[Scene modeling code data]
⁂

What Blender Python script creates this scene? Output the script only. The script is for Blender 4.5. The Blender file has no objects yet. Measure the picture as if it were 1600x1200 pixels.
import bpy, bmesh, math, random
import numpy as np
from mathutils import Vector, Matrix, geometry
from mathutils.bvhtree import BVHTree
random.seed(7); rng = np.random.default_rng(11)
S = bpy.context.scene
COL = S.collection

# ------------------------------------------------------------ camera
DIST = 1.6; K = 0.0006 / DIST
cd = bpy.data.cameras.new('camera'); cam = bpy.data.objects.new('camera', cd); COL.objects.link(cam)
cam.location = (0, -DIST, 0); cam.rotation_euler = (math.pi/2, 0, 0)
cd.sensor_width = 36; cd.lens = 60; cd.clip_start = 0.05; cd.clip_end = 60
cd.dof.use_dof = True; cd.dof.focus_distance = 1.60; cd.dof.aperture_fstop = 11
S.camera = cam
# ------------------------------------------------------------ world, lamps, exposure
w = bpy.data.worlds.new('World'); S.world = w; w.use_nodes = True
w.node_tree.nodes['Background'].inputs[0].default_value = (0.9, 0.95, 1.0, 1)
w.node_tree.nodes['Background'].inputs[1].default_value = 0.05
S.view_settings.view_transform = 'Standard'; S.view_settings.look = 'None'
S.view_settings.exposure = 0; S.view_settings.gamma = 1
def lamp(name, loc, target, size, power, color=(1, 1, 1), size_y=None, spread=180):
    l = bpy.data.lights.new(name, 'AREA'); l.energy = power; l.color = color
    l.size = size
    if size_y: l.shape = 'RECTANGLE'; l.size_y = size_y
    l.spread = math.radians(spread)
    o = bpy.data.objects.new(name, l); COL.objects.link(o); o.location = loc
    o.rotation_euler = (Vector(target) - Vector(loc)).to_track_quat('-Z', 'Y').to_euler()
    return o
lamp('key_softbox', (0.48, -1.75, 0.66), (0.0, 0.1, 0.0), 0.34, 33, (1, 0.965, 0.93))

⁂

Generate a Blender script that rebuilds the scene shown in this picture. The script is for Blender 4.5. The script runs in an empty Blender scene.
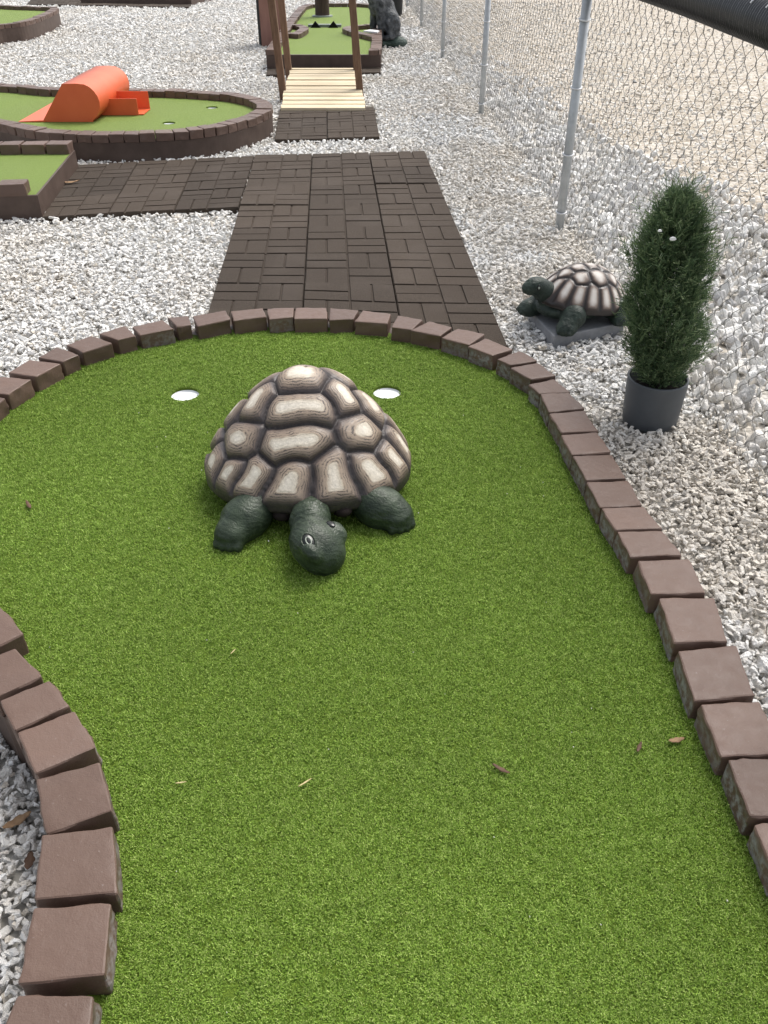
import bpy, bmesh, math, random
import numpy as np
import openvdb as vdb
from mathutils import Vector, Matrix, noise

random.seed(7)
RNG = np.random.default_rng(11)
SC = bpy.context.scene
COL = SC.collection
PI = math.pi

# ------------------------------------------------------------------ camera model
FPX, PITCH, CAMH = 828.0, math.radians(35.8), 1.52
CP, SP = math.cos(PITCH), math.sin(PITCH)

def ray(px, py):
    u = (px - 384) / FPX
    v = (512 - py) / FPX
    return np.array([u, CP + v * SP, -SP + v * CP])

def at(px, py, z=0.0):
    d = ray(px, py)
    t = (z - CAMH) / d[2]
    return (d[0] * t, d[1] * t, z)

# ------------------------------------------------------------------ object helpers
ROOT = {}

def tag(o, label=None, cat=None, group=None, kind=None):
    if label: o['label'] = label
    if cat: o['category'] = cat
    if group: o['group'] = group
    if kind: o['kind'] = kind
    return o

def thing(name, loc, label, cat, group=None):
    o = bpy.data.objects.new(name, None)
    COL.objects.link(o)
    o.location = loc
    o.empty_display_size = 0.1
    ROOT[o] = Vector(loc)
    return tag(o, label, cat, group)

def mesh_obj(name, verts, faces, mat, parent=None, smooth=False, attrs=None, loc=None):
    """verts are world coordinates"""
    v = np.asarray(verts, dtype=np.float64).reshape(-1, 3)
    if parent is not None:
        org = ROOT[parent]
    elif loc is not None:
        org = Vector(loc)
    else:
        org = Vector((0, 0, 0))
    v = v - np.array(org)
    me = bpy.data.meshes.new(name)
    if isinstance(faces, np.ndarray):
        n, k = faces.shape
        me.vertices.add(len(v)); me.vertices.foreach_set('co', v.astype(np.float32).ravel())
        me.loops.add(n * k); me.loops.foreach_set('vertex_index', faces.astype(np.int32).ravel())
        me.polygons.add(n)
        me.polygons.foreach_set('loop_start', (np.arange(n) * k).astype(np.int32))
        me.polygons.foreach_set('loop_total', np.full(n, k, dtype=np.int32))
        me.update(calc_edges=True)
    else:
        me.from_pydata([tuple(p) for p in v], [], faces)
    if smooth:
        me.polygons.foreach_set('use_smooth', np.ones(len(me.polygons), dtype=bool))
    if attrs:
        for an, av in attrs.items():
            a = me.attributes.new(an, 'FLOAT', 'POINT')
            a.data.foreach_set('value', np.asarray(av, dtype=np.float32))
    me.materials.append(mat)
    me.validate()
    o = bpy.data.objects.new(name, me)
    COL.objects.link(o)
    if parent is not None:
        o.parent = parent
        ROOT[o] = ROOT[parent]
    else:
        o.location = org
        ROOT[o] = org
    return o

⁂

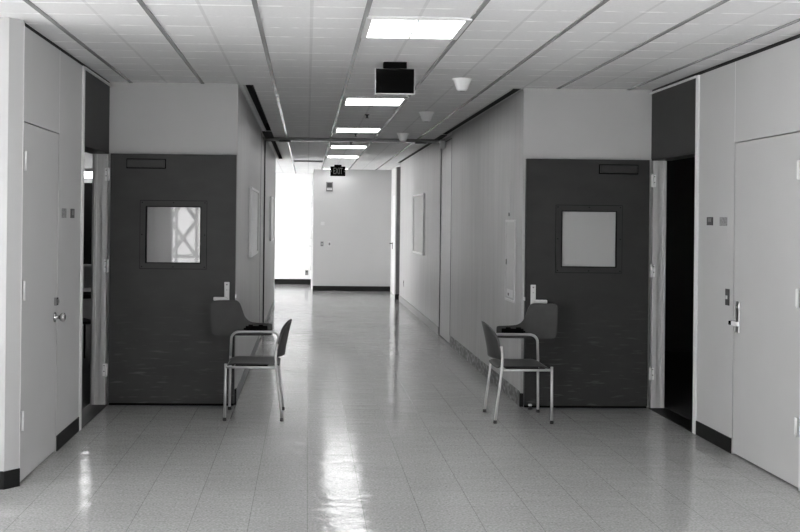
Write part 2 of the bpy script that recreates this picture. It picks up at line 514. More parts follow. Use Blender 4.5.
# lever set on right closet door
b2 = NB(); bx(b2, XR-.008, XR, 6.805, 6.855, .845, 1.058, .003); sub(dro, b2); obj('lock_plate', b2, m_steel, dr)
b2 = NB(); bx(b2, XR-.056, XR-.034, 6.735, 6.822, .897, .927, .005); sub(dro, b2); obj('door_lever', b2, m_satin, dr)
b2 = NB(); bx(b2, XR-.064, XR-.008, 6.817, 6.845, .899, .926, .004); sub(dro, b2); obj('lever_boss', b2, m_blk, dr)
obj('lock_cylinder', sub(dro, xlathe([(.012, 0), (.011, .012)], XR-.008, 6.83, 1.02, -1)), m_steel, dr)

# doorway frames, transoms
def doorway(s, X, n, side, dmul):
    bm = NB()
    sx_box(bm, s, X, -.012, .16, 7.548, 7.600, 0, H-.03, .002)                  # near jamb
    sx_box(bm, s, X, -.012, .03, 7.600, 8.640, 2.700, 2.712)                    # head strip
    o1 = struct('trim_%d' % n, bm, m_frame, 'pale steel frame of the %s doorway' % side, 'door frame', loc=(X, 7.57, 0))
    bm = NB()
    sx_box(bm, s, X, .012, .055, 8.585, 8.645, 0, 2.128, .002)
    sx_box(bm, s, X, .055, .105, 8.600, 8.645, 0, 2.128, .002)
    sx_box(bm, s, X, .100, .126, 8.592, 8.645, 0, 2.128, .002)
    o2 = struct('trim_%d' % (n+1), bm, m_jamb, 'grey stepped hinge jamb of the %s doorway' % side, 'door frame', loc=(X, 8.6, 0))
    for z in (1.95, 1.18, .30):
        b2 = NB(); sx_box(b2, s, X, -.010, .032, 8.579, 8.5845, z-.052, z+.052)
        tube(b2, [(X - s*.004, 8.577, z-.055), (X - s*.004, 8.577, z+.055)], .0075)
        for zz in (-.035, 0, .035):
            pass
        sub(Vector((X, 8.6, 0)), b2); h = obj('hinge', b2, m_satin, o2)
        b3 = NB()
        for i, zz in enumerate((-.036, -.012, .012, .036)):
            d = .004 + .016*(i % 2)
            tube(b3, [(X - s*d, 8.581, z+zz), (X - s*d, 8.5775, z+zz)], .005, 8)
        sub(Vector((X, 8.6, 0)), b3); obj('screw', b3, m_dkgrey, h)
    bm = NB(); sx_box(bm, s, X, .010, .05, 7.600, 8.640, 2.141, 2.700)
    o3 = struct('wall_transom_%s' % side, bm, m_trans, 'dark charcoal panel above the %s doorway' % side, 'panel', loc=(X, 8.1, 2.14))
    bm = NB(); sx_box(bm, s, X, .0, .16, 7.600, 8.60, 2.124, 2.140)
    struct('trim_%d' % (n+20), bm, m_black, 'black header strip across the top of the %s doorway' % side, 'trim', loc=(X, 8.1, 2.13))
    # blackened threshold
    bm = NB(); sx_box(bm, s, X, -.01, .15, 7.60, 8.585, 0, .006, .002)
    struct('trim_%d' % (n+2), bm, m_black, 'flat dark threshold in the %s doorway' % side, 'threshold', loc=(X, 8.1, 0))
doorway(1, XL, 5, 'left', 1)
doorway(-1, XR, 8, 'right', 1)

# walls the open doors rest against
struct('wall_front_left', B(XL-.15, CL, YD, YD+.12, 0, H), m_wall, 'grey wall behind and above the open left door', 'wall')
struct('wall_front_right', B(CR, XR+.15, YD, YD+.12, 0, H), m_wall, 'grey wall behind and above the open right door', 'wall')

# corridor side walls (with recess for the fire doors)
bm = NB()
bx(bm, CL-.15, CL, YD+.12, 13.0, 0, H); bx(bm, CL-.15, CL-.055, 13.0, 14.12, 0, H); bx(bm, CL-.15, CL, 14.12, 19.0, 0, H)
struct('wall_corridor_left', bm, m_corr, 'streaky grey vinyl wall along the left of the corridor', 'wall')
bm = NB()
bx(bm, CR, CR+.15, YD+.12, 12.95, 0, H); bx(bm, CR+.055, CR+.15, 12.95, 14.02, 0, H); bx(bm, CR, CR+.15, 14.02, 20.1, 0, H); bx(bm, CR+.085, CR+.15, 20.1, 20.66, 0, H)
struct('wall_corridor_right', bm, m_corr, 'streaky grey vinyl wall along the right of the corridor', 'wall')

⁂

*Exercise goal:*
Start with the line that holds "Write part 2" and finish with the line that holds "-1)), m_steel, dr)". Transcribe each line in between exactly, and those two as well.

*Written solution:*
Write part 2 of the bpy script that recreates this picture. It picks up at line 514. More parts follow. Use Blender 4.5.
# lever set on right closet door
b2 = NB(); bx(b2, XR-.008, XR, 6.805, 6.855, .845, 1.058, .003); sub(dro, b2); obj('lock_plate', b2, m_steel, dr)
b2 = NB(); bx(b2, XR-.056, XR-.034, 6.735, 6.822, .897, .927, .005); sub(dro, b2); obj('door_lever', b2, m_satin, dr)
b2 = NB(); bx(b2, XR-.064, XR-.008, 6.817, 6.845, .899, .926, .004); sub(dro, b2); obj('lever_boss', b2, m_blk, dr)
obj('lock_cylinder', sub(dro, xlathe([(.012, 0), (.011, .012)], XR-.008, 6.83, 1.02, -1)), m_steel, dr)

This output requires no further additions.